Lieu d’exposition
/ Exhibition place
Biography
Courtney Desiree Morris’ work examines the complexities of place, ecology, memory, and the constant search for “home”. The artist examines these questions through the experiences of female ancestors and elders whose stories often disappeared in family histories and official historical narratives. Working across photography, video, installation and performance, Courtney Desiree Morris’ work is concerned with understanding the ways that we inhabit places – through migration, ancestry, and shared social memory – and how places inhabit us. Her work has been exhibited internationally, including at Yerba Buena Center for the Arts, Berkeley Art Center, Centro de Creación Contemporánea de Andalucía, Fototeca de Cuba, San Francisco Art Institute, TBA21 and Fyre Art Museum. In addition to her artistic practice, she is also an Associate Professor of Gender and Women’s Studies at the University of California in Berkeley.
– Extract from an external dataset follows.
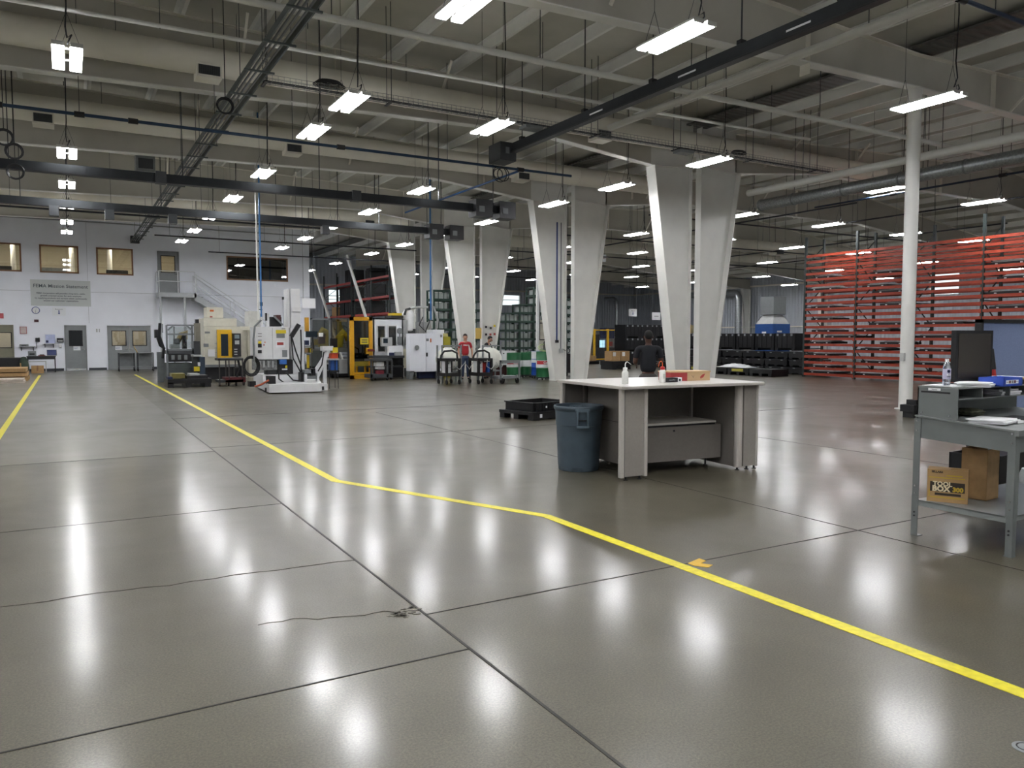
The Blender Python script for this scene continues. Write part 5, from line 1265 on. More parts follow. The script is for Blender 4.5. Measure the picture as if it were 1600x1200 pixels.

Approach and works on display
Soil (2016)
The two photographs displayed here come from the series Soil (2016), reconceptualizing Courtney Desiree Morris’ paternal family’s relationship to the agroindustrial landscapes of south Florida. The sugarcane fields surrounding Belle Glade attracted thousands of labor migrants from the Anglophone Caribbean from the mid-1950s through the 1980s. This work serves as a meditation on the fraught connections between blackness, labor, migration and the multiple afterlives of slavery throughout the African Diaspora. As one of the first truly global commodities, sugar has played a central role in the making of the modern world. Centering the artist’s body, the images fold together past and present as a form of sacred memory. They also highlight the tensions between environmental racism and the deep, ancestral connections to land of Black communities.